▸ WHAT TO DO:
Starting with the first line of the data that follows, transcribe every line verbatim until the line containing "sc = bpy.context.scene" has been transcribed.

--- Begin ---

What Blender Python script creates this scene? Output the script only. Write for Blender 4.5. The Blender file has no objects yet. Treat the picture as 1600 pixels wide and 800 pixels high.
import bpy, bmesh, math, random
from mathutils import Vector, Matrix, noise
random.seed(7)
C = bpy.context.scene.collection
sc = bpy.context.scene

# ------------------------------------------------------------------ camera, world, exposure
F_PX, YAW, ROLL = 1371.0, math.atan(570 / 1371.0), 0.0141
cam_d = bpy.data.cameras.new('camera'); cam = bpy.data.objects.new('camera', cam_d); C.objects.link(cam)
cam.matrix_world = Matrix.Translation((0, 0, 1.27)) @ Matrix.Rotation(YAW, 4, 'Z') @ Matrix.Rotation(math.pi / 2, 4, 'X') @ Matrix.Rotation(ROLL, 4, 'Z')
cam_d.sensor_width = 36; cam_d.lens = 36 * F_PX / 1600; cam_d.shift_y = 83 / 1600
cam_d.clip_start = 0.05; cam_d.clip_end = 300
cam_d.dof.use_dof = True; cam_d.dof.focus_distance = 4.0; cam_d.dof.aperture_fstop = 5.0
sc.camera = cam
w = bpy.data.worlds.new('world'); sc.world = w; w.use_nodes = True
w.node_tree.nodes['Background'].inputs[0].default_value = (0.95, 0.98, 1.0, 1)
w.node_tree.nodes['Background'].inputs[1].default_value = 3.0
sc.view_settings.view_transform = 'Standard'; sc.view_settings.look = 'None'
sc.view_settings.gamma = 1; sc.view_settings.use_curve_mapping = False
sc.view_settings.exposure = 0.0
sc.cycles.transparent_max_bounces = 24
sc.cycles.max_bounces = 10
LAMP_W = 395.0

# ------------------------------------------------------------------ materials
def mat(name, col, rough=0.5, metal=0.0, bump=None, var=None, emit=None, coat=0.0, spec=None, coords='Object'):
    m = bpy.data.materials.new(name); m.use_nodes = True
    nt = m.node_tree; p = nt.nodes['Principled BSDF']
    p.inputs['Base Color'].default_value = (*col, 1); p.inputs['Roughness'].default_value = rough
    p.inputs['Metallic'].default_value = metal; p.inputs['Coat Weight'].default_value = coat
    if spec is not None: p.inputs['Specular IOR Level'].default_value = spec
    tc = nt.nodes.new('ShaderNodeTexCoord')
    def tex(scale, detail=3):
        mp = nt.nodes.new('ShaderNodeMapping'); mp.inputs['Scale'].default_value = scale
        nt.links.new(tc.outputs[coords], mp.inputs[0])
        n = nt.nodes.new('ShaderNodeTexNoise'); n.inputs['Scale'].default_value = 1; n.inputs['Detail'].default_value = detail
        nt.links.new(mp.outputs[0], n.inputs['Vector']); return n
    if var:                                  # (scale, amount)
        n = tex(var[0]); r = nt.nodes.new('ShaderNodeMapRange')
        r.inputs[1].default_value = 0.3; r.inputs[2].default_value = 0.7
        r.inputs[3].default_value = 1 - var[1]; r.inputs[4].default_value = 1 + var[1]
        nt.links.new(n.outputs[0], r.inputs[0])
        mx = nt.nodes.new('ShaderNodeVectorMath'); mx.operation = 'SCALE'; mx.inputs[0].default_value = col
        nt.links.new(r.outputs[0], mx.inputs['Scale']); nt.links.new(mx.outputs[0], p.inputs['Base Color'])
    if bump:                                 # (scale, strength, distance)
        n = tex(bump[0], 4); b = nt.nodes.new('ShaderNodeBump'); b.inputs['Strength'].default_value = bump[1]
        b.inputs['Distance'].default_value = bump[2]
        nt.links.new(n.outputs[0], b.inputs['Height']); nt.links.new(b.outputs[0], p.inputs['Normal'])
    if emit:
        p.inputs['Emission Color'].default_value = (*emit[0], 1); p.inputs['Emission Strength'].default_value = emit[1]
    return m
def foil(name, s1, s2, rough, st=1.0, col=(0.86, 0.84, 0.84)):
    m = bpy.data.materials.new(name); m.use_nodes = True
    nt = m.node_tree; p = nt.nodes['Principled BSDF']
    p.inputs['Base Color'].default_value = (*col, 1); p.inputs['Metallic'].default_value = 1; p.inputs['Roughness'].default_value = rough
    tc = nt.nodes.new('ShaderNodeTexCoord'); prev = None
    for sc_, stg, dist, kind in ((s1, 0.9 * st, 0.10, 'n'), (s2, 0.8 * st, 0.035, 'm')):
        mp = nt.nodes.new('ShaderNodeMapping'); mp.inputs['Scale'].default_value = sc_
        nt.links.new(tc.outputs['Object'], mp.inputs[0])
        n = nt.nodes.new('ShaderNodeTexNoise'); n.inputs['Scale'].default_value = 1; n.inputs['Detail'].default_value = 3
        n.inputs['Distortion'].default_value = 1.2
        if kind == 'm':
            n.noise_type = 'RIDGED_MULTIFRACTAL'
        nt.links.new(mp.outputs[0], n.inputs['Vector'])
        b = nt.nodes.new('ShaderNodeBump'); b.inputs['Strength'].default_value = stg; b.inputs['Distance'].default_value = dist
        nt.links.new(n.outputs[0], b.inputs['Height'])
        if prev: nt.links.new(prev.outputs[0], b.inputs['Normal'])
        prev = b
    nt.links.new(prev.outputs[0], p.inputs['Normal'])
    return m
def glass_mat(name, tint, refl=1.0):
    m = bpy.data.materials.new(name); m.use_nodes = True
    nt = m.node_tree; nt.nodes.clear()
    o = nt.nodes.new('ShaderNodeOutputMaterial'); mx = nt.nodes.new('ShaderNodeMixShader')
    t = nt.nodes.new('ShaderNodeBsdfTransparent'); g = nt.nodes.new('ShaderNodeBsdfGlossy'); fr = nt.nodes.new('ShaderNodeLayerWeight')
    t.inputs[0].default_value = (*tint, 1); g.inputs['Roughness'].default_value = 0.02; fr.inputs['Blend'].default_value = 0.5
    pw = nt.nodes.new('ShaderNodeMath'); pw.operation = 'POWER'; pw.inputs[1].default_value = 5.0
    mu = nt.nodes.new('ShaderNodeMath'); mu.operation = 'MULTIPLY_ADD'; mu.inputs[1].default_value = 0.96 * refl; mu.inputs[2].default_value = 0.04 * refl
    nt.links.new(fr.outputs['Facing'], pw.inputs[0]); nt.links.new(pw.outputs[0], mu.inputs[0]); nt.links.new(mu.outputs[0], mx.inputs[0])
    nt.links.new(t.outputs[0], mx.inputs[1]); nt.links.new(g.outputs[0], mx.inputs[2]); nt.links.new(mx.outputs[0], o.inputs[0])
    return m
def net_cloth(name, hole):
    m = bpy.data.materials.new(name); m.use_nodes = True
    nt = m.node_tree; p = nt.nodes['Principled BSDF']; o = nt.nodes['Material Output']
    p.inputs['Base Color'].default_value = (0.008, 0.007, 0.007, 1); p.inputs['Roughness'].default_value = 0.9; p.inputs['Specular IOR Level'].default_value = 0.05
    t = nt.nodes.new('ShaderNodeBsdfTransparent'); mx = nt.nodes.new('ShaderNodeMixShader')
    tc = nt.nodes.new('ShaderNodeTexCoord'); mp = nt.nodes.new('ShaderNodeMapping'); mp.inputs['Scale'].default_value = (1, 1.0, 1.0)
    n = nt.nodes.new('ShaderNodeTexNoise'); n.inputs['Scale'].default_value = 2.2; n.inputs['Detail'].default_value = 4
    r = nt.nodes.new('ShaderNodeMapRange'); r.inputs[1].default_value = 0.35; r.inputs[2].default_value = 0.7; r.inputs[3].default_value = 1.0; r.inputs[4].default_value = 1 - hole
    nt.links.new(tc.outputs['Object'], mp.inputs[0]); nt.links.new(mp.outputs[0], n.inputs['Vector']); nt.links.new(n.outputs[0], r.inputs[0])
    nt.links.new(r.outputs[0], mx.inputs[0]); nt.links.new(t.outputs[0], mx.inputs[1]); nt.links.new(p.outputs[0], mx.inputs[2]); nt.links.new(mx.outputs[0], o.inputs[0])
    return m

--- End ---

▸ CORRECT ANSWER:
What Blender Python script creates this scene? Output the script only. Write for Blender 4.5. The Blender file has no objects yet. Treat the picture as 1600 pixels wide and 800 pixels high.
import bpy, bmesh, math, random
from mathutils import Vector, Matrix, noise
random.seed(7)
C = bpy.context.scene.collection
sc = bpy.context.scene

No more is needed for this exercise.